The startup worked with the Park City, Utah-based governing board for USSA to use VR to enhance athlete preparations for competitions that take place around the world. It started when Strivr connected with Troy Taylor, the USSA high performance director. After a few weeks of thinking about how Strivr could help in the sport of skiing, the company started working with Taylor and his team.

It focused at first on athletes competing in World Cup events and those rehabilitating from injury back at the organization’s Park City Center of Excellence HQ. The alpine sports include downhill, super G, giant slalom, and slalom.

Capturing a run on a race course in VR allowed the athletes to relive the course over and over again, as VR was viewed as the next best thing to being there. Strivr said that its training can result in 10 percent better performance, 20 percent faster reaction time, and 30 percent increase in a recall of topics in sports settings.

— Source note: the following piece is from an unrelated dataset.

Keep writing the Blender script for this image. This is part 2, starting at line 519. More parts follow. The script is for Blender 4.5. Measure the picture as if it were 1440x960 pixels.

“The ski team’s use of VR falls into the ‘no brainer’ category for use cases in virtual reality,” said Jeremy Bailenson, Strivr cofounder and director of the Virtual Human Interaction Lab at Stanford University, in a statement. “One of the rules of thumb I use for VR is that the technology is especially useful for teachable moments that are rare in the physical world. Getting mere minutes to prepare on the ski race course is the definition of rare. But with VR, the scarcity issue is greatly diminished. U.S. Ski & Snowboard athletes are able to relive the exact course as many times as they want, in a VR simulation environment that to their brain responds to in a similar manner to real skiing.”

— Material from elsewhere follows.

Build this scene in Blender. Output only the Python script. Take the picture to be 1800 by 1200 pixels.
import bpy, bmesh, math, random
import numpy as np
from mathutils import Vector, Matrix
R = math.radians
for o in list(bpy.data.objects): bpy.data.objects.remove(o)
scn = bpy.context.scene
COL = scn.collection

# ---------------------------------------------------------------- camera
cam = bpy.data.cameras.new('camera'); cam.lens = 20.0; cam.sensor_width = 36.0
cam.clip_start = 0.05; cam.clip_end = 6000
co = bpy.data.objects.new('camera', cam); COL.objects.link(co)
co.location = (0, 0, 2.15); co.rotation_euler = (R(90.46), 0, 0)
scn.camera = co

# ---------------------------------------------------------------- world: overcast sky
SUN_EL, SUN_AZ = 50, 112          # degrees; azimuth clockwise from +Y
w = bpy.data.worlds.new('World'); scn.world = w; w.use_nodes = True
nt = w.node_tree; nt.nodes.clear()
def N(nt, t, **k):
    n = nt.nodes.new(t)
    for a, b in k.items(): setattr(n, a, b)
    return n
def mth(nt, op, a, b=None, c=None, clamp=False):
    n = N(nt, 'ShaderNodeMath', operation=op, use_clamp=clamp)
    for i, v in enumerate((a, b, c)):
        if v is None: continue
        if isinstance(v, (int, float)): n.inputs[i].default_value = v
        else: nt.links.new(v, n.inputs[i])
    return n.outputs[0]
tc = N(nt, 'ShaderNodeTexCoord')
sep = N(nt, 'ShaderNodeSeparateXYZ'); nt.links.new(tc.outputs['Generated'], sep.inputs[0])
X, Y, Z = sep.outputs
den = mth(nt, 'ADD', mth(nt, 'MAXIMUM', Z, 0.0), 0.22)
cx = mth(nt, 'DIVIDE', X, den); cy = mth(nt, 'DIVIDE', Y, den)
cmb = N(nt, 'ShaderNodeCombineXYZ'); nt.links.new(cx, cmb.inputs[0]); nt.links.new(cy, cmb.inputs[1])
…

Above: Laurenne Ross tries out VR skiing.

Image Credit: Strivr

Through VR, athletes can mentally prepare for the race they are going to ski. They can see the positions of the gates, the terrain, the way the turns appear. Before Strivr, it was impossible to get these repetitions unless you just closed your eyes and imagined how it looked.

“The value of the work we do with Strivr is confirmed in the feedback we have from our athletes and their coaches taking part in World Cup events who feel 360 video and VR increases both the confidence and performance of the athletes in events,” Taylor said in a statement. “The athletes are using 360 video and VR in multiple ways in competition, from inspections of the race course, helping athletes learn the lines they will race through, to helping athletes rehabilitate from injuries.”

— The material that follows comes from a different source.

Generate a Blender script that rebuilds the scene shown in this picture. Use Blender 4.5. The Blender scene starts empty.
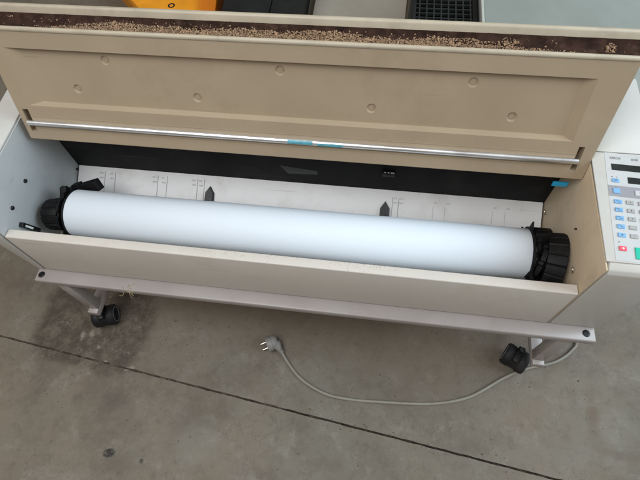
import bpy, bmesh, math, random
from mathutils import Vector, Matrix, noise
random.seed(7)
PI = math.pi
scene = bpy.context.scene
COL = scene.collection

# ------------------------------------------------------------------ helpers
class MB:
    """collects shapes in one bmesh, links them as one mesh object"""
    def __init__(s): s.bm = bmesh.new()
    def add(s, vs, fs):
        v = [s.bm.verts.new(p) for p in vs]
        out = []
        for f in fs:
            try: out.append(s.bm.faces.new([v[i] for i in f]))
            except ValueError: pass
        return v, out
    def box(s, a, b, bev=0, seg=2, mat=None):
        (x0, y0, z0), (x1, y1, z1) = a, b
        vs = [(x0,y0,z0),(x1,y0,z0),(x1,y1,z0),(x0,y1,z0),(x0,y0,z1),(x1,y0,z1),(x1,y1,z1),(x0,y1,z1)]
        return s.hexa(vs, bev, seg, mat)
    def hexa(s, vs, bev=0, seg=2, mat=None):
        if mat is not None: vs = [mat @ Vector(p) for p in vs]
        v, f = s.add(vs, [(0,3,2,1),(4,5,6,7),(0,1,5,4),(1,2,6,5),(2,3,7,6),(3,0,4,7)])
        if bev:
            es = {e for q in f for e in q.edges}
            bmesh.ops.bevel(s.bm, geom=list(es), offset=bev, segments=seg, profile=.5, affect='EDGES')
        return s
    def prism(s, prof, x0, x1, bev=0, seg=2):
        """closed yz profile extruded along X"""
        n = len(prof)
        vs = [(x0, y, z) for y, z in prof] + [(x1, y, z) for y, z in prof]
        fs = [tuple(range(n)), tuple(range(2*n-1, n-1, -1))] + [(i, i+n, (i+1) % n+n, (i+1) % n) for i in range(n)]
        v, f = s.add(vs, fs)
        if bev:
            bmesh.ops.bevel(s.bm, geom=list({e for q in f for e in q.edges}), offset=bev, segments=seg, profile=.5, affect='EDGES')
        return s
    def cyl(s, p0, p1, r0, r1=None, n=32, caps=True):
        r1 = r0 if r1 is None else r1
        return s.lathe(p0, p1, [(0, r0), (1, r1)], n, caps)
    def lathe(s, p0, p1, prof, n=32, caps=True, rib=None):
        """prof: (fraction along the axis, radius); rib(angle) scales the radius"""
        p0, p1 = Vector(p0), Vector(p1); ax = (p1-p0); d = ax.normalized()
        u = d.orthogonal().normalized(); w = d.cross(u)
        rings = []
        for t, r in prof:
            ring = []
            for i in range(n):
                a = 2*PI*i/n; k = rib(i) if rib else 1
                ring.append(s.bm.verts.new(p0+ax*t+(u*math.cos(a)+w*math.sin(a))*r*k))
            rings.append(ring)
        for A, B in zip(rings, rings[1:]):
            for i in range(n):
                s.bm.faces.new((A[i], A[(i+1) % n], B[(i+1) % n], B[i]))
        if caps:
            s.bm.faces.new(rings[0][::-1]); s.bm.faces.new(rings[-1])
        return s
    def tube(s, pts, r, n=12):
        pts = [Vector(p) for p in pts]; rings = []
        up = Vector((0, 0, 1))
        for i, p in enumerate(pts):
            d = (pts[min(i+1, len(pts)-1)]-pts[max(i-1, 0)]).normalized()
            u = d.cross(up)
            if u.length < 1e-4: u = d.orthogonal()
            u.normalize(); w = u.cross(d)
            rr = r(i/(len(pts)-1)) if callable(r) else r
            rings.append([s.bm.verts.new(p+(u*math.cos(2*PI*k/n)+w*math.sin(2*PI*k/n))*rr) for k in range(n)])
        for A, B in zip(rings, rings[1:]):
            for i in range(n): s.bm.faces.new((A[i], A[(i+1) % n], B[(i+1) % n], B[i]))
        s.bm.faces.new(rings[0][::-1]); s.bm.faces.new(rings[-1])
        return s
    def build(s, name, mat, parent=None, ang=38, smooth=True):
        bmesh.ops.recalc_face_normals(s.bm, faces=s.bm.faces)
        me = bpy.data.meshes.new(name); s.bm.to_mesh(me); s.bm.free()
        me.materials.append(mat)
        if smooth:
            me.polygons.foreach_set('use_smooth', [True]*len(me.polygons))
            me.set_sharp_from_angle(angle=math.radians(ang))
        o = bpy.data.objects.new(name, me); COL.objects.link(o)
        if parent: o.parent = parent
        return o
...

Bailenson said, “U.S. Ski & Snowboard athletes should have a strategic advantage because they have been able to not just visualize the course, but practice it over and over again, going over decision points such as turns, and recognizing landmarks on the course. In addition to rehearsing body motions and decisions, they will have an overall, holistic familiarity with the course, which will be invaluable as they traverse the actual mountain. I suspect that their mental preparation will be unmatched.”